Lynch, J.
This is an appeal by the Commissioner of Revenue (Commissioner) from a decision of the Appellate Tax Board (board). On December 4, 1981, the Commissioner sent a letter to the town of Petersham requesting information on local property valuations, in accordance with her1 statutory responsibility for determining equalized valuations of property in the Commonwealth once every two years. G. L. c. 58, § 9. The letter stipulated that the town had thirty days to respond to the request. Pursuant to the Commissioner’s authority under G. L. c. 58, § 10,2 the letter [137]*137also stated that, if no response was submitted during this time period, the town would lose any right to appeal the Commissioner’s ultimate determination of property valuations.

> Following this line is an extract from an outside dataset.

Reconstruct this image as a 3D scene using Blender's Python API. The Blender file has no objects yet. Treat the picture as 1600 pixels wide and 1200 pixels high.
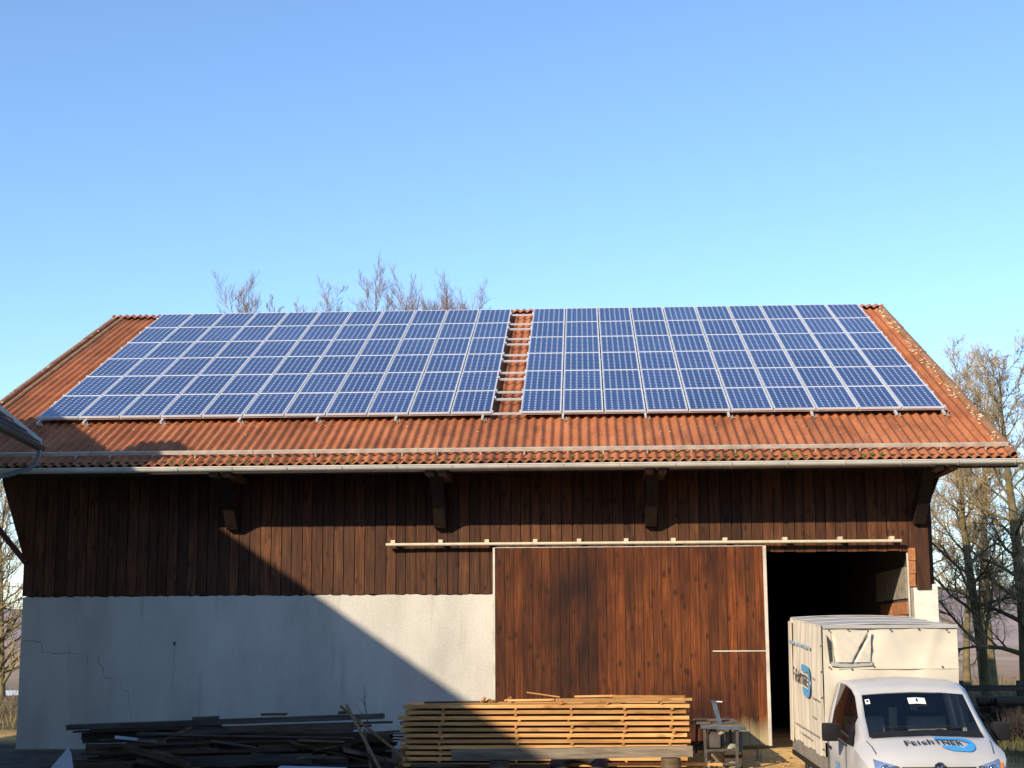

The request was received by the town the next day, but no written response was filed either during the thirty-day period or thereafter. On January 29, 1982, the Commissioner informed the town that its failure to respond to the December 4 letter had caused the forfeiture of its right to appeal the Commissioner’s determination of equalized property valuations to the board.
The town does not appear to contest this description of the situation. However, the town maintains in an affidavit that “[d]uring 1981 and 1982” it was “in communication” with certain unidentified officials at the Department of Revenue (department). The town claims that the department was advised that the town’s revaluation process would not be completed until March, 1982, and for that reason its failure to file a written response to the Commissioner’s December 4 letter was excusable.3
Relying on this argument, the town appealed the Commissioner’s valuation to the board, which took jurisdiction of the appeal. In doing so, the board rejected the Commissioner’s argument that the town had lost its right of appeal because of its failure to supply any of the information she had requested. The board went on to hear the town’s case on the merits, and it ultimately reduced the equalized valuation arrived at by the Commissioner. We hold that the [138]*138board was without jurisdiction to hear the town’s appeal, and we reverse the decision of the board.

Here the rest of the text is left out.